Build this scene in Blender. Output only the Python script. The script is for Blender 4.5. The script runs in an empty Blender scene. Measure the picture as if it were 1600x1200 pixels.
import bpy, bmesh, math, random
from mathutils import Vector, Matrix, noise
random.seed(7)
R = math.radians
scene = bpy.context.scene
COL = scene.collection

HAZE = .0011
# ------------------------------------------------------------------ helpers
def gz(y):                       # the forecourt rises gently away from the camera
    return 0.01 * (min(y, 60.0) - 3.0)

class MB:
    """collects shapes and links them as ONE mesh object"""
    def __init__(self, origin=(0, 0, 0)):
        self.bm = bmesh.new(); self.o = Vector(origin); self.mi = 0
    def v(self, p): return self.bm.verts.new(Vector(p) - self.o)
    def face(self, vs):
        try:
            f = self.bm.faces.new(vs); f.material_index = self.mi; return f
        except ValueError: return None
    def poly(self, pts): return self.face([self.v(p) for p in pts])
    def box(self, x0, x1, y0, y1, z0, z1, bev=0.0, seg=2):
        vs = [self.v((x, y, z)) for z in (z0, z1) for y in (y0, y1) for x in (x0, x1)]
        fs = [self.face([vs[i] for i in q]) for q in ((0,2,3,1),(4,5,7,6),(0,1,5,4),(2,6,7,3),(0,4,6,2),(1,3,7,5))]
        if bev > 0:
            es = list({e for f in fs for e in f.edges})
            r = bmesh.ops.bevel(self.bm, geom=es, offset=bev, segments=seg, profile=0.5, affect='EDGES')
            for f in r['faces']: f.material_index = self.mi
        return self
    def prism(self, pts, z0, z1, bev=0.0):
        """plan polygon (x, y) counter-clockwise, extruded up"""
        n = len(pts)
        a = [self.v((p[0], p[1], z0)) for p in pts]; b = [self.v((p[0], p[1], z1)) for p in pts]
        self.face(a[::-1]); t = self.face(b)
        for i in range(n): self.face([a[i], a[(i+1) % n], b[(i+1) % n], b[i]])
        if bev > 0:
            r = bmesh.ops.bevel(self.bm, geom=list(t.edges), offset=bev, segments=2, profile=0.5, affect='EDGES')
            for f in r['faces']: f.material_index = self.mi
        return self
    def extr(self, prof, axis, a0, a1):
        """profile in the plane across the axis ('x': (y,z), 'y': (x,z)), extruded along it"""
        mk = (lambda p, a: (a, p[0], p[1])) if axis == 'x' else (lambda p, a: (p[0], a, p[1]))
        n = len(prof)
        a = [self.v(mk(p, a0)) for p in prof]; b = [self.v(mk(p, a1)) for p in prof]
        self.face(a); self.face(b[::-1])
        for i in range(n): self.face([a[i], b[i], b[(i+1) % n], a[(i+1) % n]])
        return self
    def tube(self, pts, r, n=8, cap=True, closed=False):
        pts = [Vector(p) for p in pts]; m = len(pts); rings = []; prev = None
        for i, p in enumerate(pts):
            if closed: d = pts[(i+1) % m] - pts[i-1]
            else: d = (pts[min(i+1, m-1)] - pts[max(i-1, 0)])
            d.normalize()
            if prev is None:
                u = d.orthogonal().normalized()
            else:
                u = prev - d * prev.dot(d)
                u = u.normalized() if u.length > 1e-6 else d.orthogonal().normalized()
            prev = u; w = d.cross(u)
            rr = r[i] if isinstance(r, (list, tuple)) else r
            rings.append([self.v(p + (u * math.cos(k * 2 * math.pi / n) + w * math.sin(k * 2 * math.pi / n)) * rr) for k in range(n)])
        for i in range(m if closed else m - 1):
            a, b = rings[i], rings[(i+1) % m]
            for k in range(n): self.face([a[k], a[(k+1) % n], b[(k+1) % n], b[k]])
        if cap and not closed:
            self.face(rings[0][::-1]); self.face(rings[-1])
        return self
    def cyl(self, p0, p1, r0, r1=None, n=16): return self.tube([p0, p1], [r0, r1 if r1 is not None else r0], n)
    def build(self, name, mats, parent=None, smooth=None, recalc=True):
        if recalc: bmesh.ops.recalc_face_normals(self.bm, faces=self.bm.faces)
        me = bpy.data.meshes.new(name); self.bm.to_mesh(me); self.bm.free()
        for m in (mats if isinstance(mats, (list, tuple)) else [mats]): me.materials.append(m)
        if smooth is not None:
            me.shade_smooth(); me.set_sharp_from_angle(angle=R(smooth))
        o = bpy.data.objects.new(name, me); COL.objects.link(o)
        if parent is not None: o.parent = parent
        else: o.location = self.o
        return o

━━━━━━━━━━

- _WHAT IS REQUIRED_: Quote the material exactly, leaving nothing out.

- _ANSWER TO THE EXERCISE_:
Build this scene in Blender. Output only the Python script. The script is for Blender 4.5. The script runs in an empty Blender scene. Measure the picture as if it were 1600x1200 pixels.
import bpy, bmesh, math, random
from mathutils import Vector, Matrix, noise
random.seed(7)
R = math.radians
scene = bpy.context.scene
COL = scene.collection

HAZE = .0011
# ------------------------------------------------------------------ helpers
def gz(y):                       # the forecourt rises gently away from the camera
    return 0.01 * (min(y, 60.0) - 3.0)

class MB:
    """collects shapes and links them as ONE mesh object"""
    def __init__(self, origin=(0, 0, 0)):
        self.bm = bmesh.new(); self.o = Vector(origin); self.mi = 0
    def v(self, p): return self.bm.verts.new(Vector(p) - self.o)
    def face(self, vs):
        try:
            f = self.bm.faces.new(vs); f.material_index = self.mi; return f
        except ValueError: return None
    def poly(self, pts): return self.face([self.v(p) for p in pts])
    def box(self, x0, x1, y0, y1, z0, z1, bev=0.0, seg=2):
        vs = [self.v((x, y, z)) for z in (z0, z1) for y in (y0, y1) for x in (x0, x1)]
        fs = [self.face([vs[i] for i in q]) for q in ((0,2,3,1),(4,5,7,6),(0,1,5,4),(2,6,7,3),(0,4,6,2),(1,3,7,5))]
        if bev > 0:
            es = list({e for f in fs for e in f.edges})
            r = bmesh.ops.bevel(self.bm, geom=es, offset=bev, segments=seg, profile=0.5, affect='EDGES')
            for f in r['faces']: f.material_index = self.mi
        return self
    def prism(self, pts, z0, z1, bev=0.0):
        """plan polygon (x, y) counter-clockwise, extruded up"""
        n = len(pts)
        a = [self.v((p[0], p[1], z0)) for p in pts]; b = [self.v((p[0], p[1], z1)) for p in pts]
        self.face(a[::-1]); t = self.face(b)
        for i in range(n): self.face([a[i], a[(i+1) % n], b[(i+1) % n], b[i]])
        if bev > 0:
            r = bmesh.ops.bevel(self.bm, geom=list(t.edges), offset=bev, segments=2, profile=0.5, affect='EDGES')
            for f in r['faces']: f.material_index = self.mi
        return self
    def extr(self, prof, axis, a0, a1):
        """profile in the plane across the axis ('x': (y,z), 'y': (x,z)), extruded along it"""
        mk = (lambda p, a: (a, p[0], p[1])) if axis == 'x' else (lambda p, a: (p[0], a, p[1]))
        n = len(prof)
        a = [self.v(mk(p, a0)) for p in prof]; b = [self.v(mk(p, a1)) for p in prof]
        self.face(a); self.face(b[::-1])
        for i in range(n): self.face([a[i], b[i], b[(i+1) % n], a[(i+1) % n]])
        return self
    def tube(self, pts, r, n=8, cap=True, closed=False):
        pts = [Vector(p) for p in pts]; m = len(pts); rings = []; prev = None
        for i, p in enumerate(pts):
            if closed: d = pts[(i+1) % m] - pts[i-1]
            else: d = (pts[min(i+1, m-1)] - pts[max(i-1, 0)])
            d.normalize()
            if prev is None:
                u = d.orthogonal().normalized()
            else:
                u = prev - d * prev.dot(d)
                u = u.normalized() if u.length > 1e-6 else d.orthogonal().normalized()
            prev = u; w = d.cross(u)
            rr = r[i] if isinstance(r, (list, tuple)) else r
            rings.append([self.v(p + (u * math.cos(k * 2 * math.pi / n) + w * math.sin(k * 2 * math.pi / n)) * rr) for k in range(n)])
        for i in range(m if closed else m - 1):
            a, b = rings[i], rings[(i+1) % m]
            for k in range(n): self.face([a[k], a[(k+1) % n], b[(k+1) % n], b[k]])
        if cap and not closed:
            self.face(rings[0][::-1]); self.face(rings[-1])
        return self
    def cyl(self, p0, p1, r0, r1=None, n=16): return self.tube([p0, p1], [r0, r1 if r1 is not None else r0], n)
    def build(self, name, mats, parent=None, smooth=None, recalc=True):
        if recalc: bmesh.ops.recalc_face_normals(self.bm, faces=self.bm.faces)
        me = bpy.data.meshes.new(name); self.bm.to_mesh(me); self.bm.free()
        for m in (mats if isinstance(mats, (list, tuple)) else [mats]): me.materials.append(m)
        if smooth is not None:
            me.shade_smooth(); me.set_sharp_from_angle(angle=R(smooth))
        o = bpy.data.objects.new(name, me); COL.objects.link(o)
        if parent is not None: o.parent = parent
        else: o.location = self.o
        return o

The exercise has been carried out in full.